● **EXERCISE DIRECTIONS**
Nothing outside the stretch should be returned: give exactly the lines from the line containing "Write the bpy" through the line containing "COL = scn.collection", including both.

***

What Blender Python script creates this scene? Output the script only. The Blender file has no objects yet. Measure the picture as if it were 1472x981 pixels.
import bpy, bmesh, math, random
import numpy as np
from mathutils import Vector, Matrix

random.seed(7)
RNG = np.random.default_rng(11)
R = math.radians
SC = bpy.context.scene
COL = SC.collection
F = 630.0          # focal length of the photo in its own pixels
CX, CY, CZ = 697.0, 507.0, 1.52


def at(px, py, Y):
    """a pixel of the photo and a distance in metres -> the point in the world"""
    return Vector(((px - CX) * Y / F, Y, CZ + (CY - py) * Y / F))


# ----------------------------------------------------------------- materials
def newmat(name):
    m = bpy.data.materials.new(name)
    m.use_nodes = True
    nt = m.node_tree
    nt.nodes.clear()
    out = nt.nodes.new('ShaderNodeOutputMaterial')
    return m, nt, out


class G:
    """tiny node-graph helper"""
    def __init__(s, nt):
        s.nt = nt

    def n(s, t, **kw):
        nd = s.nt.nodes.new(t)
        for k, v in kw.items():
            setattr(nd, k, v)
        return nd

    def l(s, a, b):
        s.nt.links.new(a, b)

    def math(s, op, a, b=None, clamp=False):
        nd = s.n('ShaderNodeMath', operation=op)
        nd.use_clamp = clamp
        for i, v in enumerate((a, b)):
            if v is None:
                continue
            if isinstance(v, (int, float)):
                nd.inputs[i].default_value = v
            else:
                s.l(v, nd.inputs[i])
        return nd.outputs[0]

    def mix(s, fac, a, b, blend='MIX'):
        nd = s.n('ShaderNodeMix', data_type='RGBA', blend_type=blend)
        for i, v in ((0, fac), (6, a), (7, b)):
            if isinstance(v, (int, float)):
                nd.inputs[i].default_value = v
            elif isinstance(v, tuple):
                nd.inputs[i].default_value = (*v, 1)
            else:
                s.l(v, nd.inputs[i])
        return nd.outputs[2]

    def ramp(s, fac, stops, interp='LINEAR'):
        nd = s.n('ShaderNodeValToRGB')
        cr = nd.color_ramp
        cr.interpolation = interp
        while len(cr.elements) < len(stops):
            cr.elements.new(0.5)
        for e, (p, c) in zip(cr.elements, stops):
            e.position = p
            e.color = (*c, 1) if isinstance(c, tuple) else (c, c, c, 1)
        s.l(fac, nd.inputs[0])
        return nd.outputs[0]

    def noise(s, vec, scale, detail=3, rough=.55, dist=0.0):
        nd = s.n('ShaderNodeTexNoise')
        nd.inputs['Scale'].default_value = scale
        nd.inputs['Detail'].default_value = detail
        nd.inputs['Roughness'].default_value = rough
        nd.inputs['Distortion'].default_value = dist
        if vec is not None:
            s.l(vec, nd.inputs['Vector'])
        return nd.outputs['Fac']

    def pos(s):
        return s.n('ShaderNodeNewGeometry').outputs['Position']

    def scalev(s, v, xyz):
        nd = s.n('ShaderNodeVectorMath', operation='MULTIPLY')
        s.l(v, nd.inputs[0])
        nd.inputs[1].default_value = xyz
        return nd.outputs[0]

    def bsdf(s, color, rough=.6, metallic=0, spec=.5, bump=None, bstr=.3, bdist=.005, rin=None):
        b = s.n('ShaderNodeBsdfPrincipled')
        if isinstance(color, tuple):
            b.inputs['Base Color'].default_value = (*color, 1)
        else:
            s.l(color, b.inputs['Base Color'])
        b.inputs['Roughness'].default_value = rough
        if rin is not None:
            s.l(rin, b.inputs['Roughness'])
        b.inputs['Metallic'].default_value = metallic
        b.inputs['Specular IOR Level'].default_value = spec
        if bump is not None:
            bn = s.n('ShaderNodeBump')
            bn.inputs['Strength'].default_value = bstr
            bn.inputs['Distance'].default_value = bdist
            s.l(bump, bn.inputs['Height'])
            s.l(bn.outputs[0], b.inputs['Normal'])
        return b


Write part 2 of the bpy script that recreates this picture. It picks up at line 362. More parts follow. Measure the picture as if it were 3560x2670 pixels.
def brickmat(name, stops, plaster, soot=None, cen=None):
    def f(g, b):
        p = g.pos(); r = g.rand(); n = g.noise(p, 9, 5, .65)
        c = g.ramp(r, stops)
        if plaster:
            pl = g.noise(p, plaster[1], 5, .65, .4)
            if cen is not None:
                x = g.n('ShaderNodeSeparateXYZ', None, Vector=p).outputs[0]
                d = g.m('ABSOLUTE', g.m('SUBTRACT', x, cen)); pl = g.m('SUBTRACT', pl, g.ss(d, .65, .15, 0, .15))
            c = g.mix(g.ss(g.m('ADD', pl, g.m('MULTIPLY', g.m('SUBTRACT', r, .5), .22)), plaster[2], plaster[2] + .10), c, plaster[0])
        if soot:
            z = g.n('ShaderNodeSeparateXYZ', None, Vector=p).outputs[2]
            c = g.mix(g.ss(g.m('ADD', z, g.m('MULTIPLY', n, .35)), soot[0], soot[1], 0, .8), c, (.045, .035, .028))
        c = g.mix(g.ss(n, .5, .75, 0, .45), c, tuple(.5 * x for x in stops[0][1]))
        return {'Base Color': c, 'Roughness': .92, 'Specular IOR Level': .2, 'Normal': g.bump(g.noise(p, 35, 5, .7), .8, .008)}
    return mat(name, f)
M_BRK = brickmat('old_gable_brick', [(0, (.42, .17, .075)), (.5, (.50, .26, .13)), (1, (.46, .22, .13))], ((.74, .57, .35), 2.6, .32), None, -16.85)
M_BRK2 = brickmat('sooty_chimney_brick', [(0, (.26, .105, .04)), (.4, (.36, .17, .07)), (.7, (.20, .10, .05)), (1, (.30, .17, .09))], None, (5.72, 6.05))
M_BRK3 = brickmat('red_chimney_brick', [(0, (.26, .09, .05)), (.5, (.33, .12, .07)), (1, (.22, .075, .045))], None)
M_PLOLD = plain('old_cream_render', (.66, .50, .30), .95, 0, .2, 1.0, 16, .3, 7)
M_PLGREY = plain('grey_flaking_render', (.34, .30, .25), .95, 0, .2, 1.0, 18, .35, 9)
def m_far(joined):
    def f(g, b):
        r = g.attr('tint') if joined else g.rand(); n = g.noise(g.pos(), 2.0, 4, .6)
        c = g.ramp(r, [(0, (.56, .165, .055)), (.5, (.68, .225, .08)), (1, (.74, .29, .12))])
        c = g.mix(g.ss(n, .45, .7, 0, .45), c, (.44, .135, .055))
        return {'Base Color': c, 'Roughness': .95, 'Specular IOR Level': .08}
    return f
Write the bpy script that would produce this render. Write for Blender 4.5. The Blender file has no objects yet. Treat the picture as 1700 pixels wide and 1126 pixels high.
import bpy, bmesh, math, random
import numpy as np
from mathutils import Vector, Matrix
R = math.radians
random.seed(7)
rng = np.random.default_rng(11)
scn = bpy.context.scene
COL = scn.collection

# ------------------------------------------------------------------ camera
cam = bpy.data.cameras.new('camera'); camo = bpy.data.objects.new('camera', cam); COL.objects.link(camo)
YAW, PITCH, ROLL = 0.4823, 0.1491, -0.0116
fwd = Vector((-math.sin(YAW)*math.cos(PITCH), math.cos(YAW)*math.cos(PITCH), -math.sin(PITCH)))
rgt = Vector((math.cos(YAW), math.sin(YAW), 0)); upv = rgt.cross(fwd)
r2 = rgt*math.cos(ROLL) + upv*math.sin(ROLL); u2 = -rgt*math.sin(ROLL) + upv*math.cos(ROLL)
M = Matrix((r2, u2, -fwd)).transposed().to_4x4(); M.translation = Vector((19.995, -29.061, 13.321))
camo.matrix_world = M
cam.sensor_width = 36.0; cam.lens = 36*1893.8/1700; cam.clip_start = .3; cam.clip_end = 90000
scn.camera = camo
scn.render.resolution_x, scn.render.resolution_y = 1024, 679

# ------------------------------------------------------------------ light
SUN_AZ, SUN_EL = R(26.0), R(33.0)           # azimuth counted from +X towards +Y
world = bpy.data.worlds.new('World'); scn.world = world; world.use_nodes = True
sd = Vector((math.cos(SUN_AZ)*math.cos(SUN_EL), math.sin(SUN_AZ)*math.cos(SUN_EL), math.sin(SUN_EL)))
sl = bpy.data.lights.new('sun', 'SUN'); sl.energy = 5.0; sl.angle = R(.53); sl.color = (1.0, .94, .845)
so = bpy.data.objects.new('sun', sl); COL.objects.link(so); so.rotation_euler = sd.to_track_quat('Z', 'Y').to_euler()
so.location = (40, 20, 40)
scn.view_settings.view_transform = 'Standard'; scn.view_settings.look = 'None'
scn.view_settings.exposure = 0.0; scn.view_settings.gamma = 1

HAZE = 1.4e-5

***

● **SOLUTION BELOW**
Write the bpy script that would produce this render. Write for Blender 4.5. The Blender file has no objects yet. Treat the picture as 1700 pixels wide and 1126 pixels high.
import bpy, bmesh, math, random
import numpy as np
from mathutils import Vector, Matrix
R = math.radians
random.seed(7)
rng = np.random.default_rng(11)
scn = bpy.context.scene
COL = scn.collection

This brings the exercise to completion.